When Fredericks begins his power meet-and-greets in earnest, his pitch is likely to generate mixed reactions. 

“From a policy point of view, you can’t oppose it. Clearly, we need a sustainable and reliable revenue stream for housing,” said City Councilmember Eric Friedman, “but it’s complex.” 

City Hall has many competing financial needs, Friedman cautioned, and local governments can only ask voters to dip into their pockets so many times. In addition, he noted, the County of Santa Barbara is contemplating putting a library tax before voters in 2024.  Two measures on the same ballot could serve to diminish the chances of success for both. Even so, the appeal of a bed tax bump is obvious: Local voters would be asked to approve a measure that would be paid by out-of-town visitors.

Other councilmembers balked at Fredericks’s logic. One described current bed tax levels as “an aberration” and dismissed the notion of a “surplus” as a “misnomer.” One suggested Fredricks would do better to push for a slight bump — a quarter of a percent — in the sales tax. It’s a smaller hit on a much larger group of people and would generate far more money. A back-of-the-envelope calculation, stated budget director DeMartini, suggests such an approach could yield $7 million a year in revenues.  

But sales tax measures are also harder to pass: Local voters would bear the fiscal burden. Such proposals are typically blasted by liberals and Democrats for being “regressive,” meaning their burden falls disproportionately on those with less means. 

Currently, hotel and motel clients are charged 12 percent in city taxes in addition to their hotel room rate. Of that, 10 percent goes to the general fund and 2 percent to a segregated fund to keep city creeks clean and restored.

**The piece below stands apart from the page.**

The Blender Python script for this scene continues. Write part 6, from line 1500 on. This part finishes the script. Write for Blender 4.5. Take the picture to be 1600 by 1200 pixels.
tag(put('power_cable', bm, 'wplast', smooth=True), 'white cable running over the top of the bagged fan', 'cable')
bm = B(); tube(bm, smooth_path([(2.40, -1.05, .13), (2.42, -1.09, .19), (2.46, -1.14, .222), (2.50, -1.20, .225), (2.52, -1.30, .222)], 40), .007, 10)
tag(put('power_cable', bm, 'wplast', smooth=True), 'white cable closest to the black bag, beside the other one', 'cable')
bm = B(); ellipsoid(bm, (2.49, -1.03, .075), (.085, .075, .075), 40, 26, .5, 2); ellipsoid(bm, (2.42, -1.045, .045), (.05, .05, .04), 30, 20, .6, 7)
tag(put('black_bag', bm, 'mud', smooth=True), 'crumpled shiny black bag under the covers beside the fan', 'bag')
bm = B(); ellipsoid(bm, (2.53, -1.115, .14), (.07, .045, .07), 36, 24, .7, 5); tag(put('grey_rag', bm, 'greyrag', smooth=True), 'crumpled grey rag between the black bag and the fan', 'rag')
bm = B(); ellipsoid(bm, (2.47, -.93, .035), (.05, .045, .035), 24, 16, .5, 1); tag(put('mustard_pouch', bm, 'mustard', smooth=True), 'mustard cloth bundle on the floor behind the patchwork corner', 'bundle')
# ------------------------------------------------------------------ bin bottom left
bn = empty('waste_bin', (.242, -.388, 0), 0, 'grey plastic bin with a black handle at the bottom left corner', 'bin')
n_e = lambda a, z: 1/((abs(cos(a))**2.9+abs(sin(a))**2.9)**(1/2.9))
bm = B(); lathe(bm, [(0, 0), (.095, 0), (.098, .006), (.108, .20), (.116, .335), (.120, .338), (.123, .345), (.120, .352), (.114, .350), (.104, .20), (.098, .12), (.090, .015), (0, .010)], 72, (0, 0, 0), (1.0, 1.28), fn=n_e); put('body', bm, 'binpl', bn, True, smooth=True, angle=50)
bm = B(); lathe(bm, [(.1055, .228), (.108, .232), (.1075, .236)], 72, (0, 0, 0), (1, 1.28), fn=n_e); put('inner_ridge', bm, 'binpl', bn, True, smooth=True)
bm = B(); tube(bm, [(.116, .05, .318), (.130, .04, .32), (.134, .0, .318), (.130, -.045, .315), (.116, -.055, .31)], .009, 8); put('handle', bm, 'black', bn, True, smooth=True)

The last time City Hall increased its bed tax rate was 1987, when the choice was that or laying off cops. In 2000, voters approved the additional set-aside for creeks. 

In 2012, the governor and the state legislature abolished redevelopment agencies throughout the state, arguing they siphoned off tax revenues that would otherwise go to school districts. In the intervening 10 years, no substitute has emerged to make up for the lost housing dollars — roughly $5 million a year — that the City of Santa Barbara’s Redevelopment Agency contributed. This bed-tax bump, Fredericks has argued, would be a step in the right direction.

In the meantime, however, many councilmembers worry that the proliferation of new hotels has become too much of a good thing. Later this summer, the council will discuss a possible moratorium on new hotels, the argument being that too frequently developers are favoring new hotels over new housing on land that’s zoned for both.